The Conservancy’s 2021 comments on the GHFR also raised other important issues. As revealed through FOIA requests, multiple Forest Service scientists raised concerns about project impacts during the review process that were removed from final reports or otherwise dismissed without explanation. These included concerns about:

  • Long term substantial adverse impacts to watershed hydrology
  • Long term substantial impacts to soil properties and productivity
  • Impacts to values associated with Wild & Scenic Rivers status
  • Lack of rationale for concluding that the project will not harm aquatic life
  • Failure to analyze impacts to critical habitat of the endangered candy darter

Concerns about the endangered candy darter are particularly significant, given the critical importance of the North Fork of the Cherry River and the Cranberry River to the somewhat dim prospects for continuation of the species. It’s not an overstatement to argue that survival of the candy darter is dependent on National Forest management.

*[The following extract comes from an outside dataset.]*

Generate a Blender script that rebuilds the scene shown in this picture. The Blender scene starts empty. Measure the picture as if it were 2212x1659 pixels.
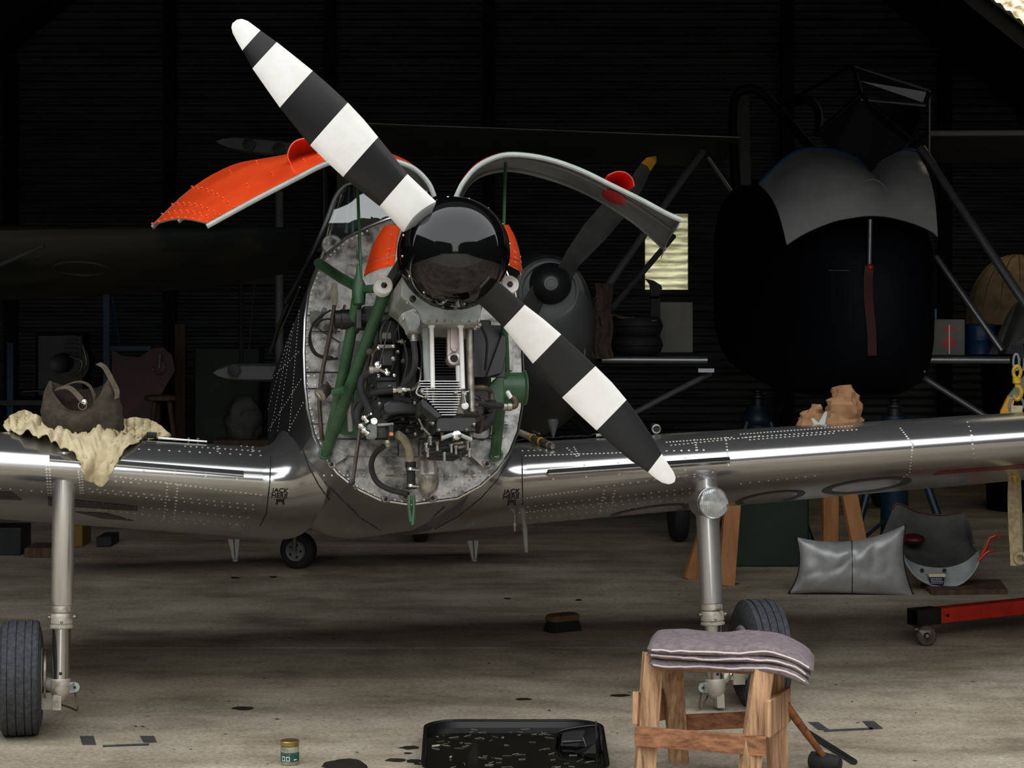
import bpy, bmesh, math, random
from mathutils import Vector, Matrix
from mathutils.bvhtree import BVHTree
random.seed(7)
R = math.radians
scene = bpy.context.scene
COL = scene.collection

# ------------------------------------------------------------------ camera, sky, exposure
FPX, CH = 4500.0, 1.83            # focal length in pixels of a 2212 px wide frame, eye height
cam_d = bpy.data.cameras.new('camera'); cam = bpy.data.objects.new('camera', cam_d); COL.objects.link(cam)
cam.location = (0, 0, CH); cam.rotation_euler = (R(90), 0, 0)
cam_d.sensor_width = 36; cam_d.lens = 36 * FPX / 2212; cam_d.shift_y = -219.5 / 2212
cam_d.clip_end = 500
scene.camera = cam
world = bpy.data.worlds.new('overcast'); scene.world = world; world.use_nodes = True
bg = world.node_tree.nodes['Background']; bg.inputs[0].default_value = (0.97, 0.985, 1.0, 1); bg.inputs[1].default_value = 1.0
vs = scene.view_settings
vs.view_transform = 'Standard'; vs.look = 'None'; vs.gamma = 1; vs.use_curve_mapping = False; vs.exposure = 1.22

# ------------------------------------------------------------------ helpers
def P(px, py, Y):                      # a point seen at a pixel, at depth Y
    return Vector(((px - 1106) / FPX * Y, Y, CH - (py - 610) / FPX * Y))
def FL(px, py, z=0.0):                 # a point on the floor (or at height z)
    Y = (CH - z) * FPX / (py - 610); return Vector(((px - 1106) / FPX * Y, Y, z))
# aircraft frame
TH, PT = R(11.0), R(12.0)
O = Vector((-0.476, 8.61, 0))
U = Vector((math.cos(TH), math.sin(TH), 0)); AFT = Vector((-math.sin(TH), math.cos(TH), 0)); ZZ = Vector((0, 0, 1))
AX = AFT * math.cos(PT) - ZZ * math.sin(PT)          # body axis, towards the tail
UP = ZZ * math.cos(PT) + AFT * math.sin(PT)
KT = math.tan(PT); ZR = 1.4
def V(px, py, v):                      # the point at a pixel that lies on the aircraft cross plane v
    rx, rz = (px - 1106) / FPX, -(py - 610) / FPX
    Y = (v + O.x * AFT.x + O.y * AFT.y + KT * (CH - ZR)) / (rx * AFT.x + AFT.y - KT * rz)
    return Vector((rx * Y, Y, CH + rz * Y))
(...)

The Forest Service is currently proposing or implementing multiple major timber harvest projects in the Monongahela National Forest that have potential to impact the candy darter (GHFR, Upper Greenbrier North, Greenbrier Southeast, Cranberry-Spring Creek, Deer Creek, Sitlington Creek, and maybe others). Additionally, activities on private land are impacting candy darter habitat. 

(The main GHFR project area, showing proposed timber units and road construction, old logging roads (legacy features), and designated critical habitat for the endangered candy darter (bright green stream lines). The February 6, 2024 logging road photos were obtained at the western-most extent of the project. This map, with additional project-related layers and access to project review documents, is online at the Allegheny-Blue Ridge Alliance website.)

The Conservancy’s 2021 comments on the GHFR objected to the general lack of attention given to the candy darter, stating:

Analyses that have been completed to date have not included a thorough investigation of baseline conditions, existing impacts, or potential impacts of projects that are in the planning stage. All of the Forest Service analyses to date have relied on Best Management Practices and unsupported assertions to reach conclusions of “not likely to adversely affect,” without providing any data, evidence, or reasoned rationale to support the effectiveness of BMPs and the conclusions regarding effects on the candy darter. Each of these projects, including GHFR, should be analyzed using real-world data on the likelihood of short-term and long-term sediment production, soil base cation depletion, hydrologic disruption, and the impacts such perturbations are likely to have on candy darter populations. Finally, the Forest Service should conduct an analysis of the cumulative impacts of all of these public and private land activities on the long term viability of the candy darter.

To date, however, it’s hard to identify any meaningful change in Monongahela National Forest management practice that has occurred in response to endangered species designation for the candy darter. Business as usual does not bode well for this disappearing species. The Conservancy continues to advocate for forest management focused on watershed and ecosystem integrity, and we are engaged in review of multiple Monongahela National Forest projects. We are also engaged in a legal challenge to the Greenbrier Southeast project due to Forest Service failure to properly assess the environmental baseline before approving the project. 

Concerning the GHFR, the Conservancy has resorted to FOIA requests and a lawsuit to obtain access to critical project information and plans. The Conservancy currently has a petition in federal court, asking the court to require the Forest Service to provide implementation plans for the project. With additional FOIA requests, we are seeking access to project status reports, timber unit and road inspection reports, and timber and construction contracts. We are also seeking environmental survey and monitoring data, including water, soil, and aquatic life and habitat.